### WRITTEN TASK
Identify every line in the records below that contains the word "Blender", and copy each of those lines.

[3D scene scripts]
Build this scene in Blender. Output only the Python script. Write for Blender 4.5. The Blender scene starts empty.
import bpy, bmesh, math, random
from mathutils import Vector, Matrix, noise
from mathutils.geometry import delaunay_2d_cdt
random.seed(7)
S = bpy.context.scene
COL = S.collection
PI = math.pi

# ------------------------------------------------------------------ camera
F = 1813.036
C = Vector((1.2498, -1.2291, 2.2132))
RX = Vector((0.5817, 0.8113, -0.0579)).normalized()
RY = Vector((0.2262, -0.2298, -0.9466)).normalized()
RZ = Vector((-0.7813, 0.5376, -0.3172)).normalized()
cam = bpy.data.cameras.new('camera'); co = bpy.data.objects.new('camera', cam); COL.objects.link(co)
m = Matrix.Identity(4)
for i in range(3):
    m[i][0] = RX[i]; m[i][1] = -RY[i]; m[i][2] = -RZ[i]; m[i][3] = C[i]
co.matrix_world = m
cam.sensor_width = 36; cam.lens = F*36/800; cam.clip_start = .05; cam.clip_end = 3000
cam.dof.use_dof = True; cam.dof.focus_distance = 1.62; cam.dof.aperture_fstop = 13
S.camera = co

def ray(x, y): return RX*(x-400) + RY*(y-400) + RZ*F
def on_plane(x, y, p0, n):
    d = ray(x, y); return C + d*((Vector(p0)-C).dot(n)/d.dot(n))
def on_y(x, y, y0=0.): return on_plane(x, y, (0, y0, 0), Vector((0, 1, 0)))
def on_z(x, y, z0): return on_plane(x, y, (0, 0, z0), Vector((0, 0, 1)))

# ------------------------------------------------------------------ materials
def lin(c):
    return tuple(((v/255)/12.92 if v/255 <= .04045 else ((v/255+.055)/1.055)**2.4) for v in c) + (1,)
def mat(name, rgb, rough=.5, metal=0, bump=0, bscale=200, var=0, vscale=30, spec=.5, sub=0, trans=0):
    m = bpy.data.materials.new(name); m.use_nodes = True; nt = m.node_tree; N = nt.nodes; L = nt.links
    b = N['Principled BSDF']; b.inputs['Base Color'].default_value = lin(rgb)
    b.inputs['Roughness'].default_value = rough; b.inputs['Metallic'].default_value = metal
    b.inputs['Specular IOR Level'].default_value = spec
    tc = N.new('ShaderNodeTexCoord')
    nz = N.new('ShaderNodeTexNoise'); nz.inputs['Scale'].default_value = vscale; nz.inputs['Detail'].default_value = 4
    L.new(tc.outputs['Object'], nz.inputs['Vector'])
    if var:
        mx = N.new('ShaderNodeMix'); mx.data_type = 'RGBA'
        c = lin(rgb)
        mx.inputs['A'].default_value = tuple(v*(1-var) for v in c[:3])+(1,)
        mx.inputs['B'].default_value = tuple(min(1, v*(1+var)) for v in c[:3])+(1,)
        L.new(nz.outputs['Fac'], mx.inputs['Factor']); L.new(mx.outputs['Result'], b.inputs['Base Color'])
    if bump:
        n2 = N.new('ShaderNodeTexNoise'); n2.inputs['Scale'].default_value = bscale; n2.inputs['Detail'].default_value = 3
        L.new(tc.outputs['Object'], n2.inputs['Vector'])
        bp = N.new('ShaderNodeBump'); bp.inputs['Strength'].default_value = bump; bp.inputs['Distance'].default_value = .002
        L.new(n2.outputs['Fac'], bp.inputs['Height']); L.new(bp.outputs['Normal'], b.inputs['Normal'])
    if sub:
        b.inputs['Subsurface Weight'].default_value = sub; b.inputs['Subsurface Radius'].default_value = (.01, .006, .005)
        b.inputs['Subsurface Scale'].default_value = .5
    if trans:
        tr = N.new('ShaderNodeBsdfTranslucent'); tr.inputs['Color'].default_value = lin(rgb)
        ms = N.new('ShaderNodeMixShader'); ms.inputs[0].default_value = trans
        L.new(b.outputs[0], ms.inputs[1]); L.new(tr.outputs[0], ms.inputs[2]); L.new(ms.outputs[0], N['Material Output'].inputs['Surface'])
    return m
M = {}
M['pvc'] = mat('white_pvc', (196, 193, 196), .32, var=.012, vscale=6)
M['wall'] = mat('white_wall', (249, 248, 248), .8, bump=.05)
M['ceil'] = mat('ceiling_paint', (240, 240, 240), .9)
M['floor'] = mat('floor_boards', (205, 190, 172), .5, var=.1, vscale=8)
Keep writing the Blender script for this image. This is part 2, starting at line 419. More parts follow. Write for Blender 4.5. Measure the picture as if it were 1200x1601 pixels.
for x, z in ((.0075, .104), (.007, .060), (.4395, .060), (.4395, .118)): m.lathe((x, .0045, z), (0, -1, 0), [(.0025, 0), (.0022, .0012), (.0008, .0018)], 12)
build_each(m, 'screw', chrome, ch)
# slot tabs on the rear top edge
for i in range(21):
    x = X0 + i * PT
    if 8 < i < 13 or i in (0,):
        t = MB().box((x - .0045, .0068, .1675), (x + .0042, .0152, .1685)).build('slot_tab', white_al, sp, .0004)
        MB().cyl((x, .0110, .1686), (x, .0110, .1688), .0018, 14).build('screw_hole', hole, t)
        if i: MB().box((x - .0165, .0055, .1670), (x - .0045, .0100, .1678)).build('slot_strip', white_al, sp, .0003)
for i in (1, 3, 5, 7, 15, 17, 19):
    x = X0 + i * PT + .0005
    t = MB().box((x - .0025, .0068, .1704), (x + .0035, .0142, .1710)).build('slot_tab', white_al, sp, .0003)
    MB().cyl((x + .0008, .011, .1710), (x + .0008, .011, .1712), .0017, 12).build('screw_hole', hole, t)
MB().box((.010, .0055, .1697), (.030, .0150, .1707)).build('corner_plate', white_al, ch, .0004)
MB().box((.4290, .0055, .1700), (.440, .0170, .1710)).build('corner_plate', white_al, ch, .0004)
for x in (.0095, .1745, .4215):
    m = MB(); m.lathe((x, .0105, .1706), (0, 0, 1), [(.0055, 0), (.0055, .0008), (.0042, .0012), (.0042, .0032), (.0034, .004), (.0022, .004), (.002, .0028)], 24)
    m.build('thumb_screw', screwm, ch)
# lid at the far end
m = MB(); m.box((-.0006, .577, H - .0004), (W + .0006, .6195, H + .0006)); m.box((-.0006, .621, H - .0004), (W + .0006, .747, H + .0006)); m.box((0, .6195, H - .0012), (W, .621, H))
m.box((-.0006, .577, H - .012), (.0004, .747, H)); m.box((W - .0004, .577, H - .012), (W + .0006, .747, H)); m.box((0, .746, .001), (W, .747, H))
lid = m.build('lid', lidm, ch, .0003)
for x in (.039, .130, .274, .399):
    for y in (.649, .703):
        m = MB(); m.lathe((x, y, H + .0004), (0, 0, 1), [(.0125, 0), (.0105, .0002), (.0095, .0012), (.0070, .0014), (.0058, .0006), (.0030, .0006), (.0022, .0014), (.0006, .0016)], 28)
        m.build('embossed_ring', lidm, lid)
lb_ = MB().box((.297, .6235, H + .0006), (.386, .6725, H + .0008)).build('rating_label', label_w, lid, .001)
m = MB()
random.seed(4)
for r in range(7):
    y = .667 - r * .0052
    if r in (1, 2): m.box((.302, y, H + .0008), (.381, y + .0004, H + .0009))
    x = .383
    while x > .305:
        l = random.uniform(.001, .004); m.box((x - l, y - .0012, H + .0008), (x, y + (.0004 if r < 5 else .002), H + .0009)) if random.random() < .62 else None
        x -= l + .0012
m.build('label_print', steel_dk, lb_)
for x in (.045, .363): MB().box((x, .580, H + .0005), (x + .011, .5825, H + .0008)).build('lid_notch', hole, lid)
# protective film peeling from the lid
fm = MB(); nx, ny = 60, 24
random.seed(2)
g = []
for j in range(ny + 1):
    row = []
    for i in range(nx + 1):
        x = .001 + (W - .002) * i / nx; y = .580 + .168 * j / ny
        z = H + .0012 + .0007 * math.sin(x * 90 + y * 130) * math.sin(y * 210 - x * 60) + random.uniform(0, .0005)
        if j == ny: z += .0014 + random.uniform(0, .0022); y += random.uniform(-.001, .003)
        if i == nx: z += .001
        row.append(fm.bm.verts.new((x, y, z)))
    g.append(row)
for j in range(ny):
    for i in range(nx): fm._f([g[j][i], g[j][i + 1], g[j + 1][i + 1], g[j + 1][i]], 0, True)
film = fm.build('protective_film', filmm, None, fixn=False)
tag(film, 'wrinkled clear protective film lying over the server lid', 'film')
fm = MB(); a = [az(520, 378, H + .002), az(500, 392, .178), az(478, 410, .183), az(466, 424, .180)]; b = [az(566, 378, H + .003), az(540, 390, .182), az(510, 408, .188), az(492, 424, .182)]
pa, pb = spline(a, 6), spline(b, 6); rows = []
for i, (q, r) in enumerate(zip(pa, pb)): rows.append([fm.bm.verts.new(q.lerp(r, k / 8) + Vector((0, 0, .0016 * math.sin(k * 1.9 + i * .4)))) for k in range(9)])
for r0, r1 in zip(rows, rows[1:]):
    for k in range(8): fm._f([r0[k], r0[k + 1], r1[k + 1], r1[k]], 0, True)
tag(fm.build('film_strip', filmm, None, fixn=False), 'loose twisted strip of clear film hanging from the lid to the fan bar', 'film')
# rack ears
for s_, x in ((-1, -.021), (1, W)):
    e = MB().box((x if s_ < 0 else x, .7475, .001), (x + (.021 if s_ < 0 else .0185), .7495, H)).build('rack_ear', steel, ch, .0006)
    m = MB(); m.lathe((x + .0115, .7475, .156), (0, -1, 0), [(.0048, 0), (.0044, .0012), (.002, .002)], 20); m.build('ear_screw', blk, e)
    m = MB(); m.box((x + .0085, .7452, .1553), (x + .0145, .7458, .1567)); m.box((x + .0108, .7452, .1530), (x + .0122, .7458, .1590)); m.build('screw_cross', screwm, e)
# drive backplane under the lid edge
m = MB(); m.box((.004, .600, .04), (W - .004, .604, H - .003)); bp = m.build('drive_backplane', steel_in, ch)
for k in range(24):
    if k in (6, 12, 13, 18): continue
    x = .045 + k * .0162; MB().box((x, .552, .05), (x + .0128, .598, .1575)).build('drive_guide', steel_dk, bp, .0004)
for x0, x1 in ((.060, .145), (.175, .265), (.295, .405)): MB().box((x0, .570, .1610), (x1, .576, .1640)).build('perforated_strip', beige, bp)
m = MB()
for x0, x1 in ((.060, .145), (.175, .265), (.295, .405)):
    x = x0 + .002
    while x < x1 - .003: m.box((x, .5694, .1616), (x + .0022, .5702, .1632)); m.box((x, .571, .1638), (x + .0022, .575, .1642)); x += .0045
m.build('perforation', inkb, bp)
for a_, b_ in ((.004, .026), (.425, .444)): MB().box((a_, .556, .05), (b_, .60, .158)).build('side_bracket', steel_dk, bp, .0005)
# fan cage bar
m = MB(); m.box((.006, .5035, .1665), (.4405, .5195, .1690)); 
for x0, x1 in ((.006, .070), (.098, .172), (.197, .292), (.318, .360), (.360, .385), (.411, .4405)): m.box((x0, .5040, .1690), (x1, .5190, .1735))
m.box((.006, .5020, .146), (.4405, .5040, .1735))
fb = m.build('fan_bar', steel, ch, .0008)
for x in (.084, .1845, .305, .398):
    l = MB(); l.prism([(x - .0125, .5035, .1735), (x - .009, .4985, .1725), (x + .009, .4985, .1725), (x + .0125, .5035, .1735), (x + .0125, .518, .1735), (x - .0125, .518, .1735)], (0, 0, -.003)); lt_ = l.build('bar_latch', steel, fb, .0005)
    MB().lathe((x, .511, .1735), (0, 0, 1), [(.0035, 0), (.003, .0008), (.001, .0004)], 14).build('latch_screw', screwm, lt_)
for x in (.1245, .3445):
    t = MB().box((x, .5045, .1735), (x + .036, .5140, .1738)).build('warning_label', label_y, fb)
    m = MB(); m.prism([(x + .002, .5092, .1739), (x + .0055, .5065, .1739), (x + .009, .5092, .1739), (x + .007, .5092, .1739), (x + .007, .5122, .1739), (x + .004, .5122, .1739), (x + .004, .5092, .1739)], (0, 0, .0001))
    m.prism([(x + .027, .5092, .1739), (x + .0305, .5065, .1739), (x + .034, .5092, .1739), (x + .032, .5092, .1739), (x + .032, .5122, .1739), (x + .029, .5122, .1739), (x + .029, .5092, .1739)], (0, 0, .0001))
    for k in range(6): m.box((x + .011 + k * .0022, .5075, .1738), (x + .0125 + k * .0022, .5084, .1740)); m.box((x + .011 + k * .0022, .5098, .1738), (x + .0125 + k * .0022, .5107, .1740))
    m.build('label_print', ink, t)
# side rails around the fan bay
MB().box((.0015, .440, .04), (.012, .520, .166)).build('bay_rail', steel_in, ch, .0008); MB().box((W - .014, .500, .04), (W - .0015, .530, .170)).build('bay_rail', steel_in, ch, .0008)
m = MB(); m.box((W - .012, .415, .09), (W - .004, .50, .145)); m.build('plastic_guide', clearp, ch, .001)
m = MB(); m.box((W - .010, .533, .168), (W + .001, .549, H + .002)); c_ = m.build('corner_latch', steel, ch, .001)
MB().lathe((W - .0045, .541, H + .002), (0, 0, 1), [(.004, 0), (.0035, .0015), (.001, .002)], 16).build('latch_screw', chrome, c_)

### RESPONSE
Build this scene in Blender. Output only the Python script. Write for Blender 4.5. The Blender scene starts empty.
Keep writing the Blender script for this image. This is part 2, starting at line 419. More parts follow. Write for Blender 4.5. Measure the picture as if it were 1200x1601 pixels.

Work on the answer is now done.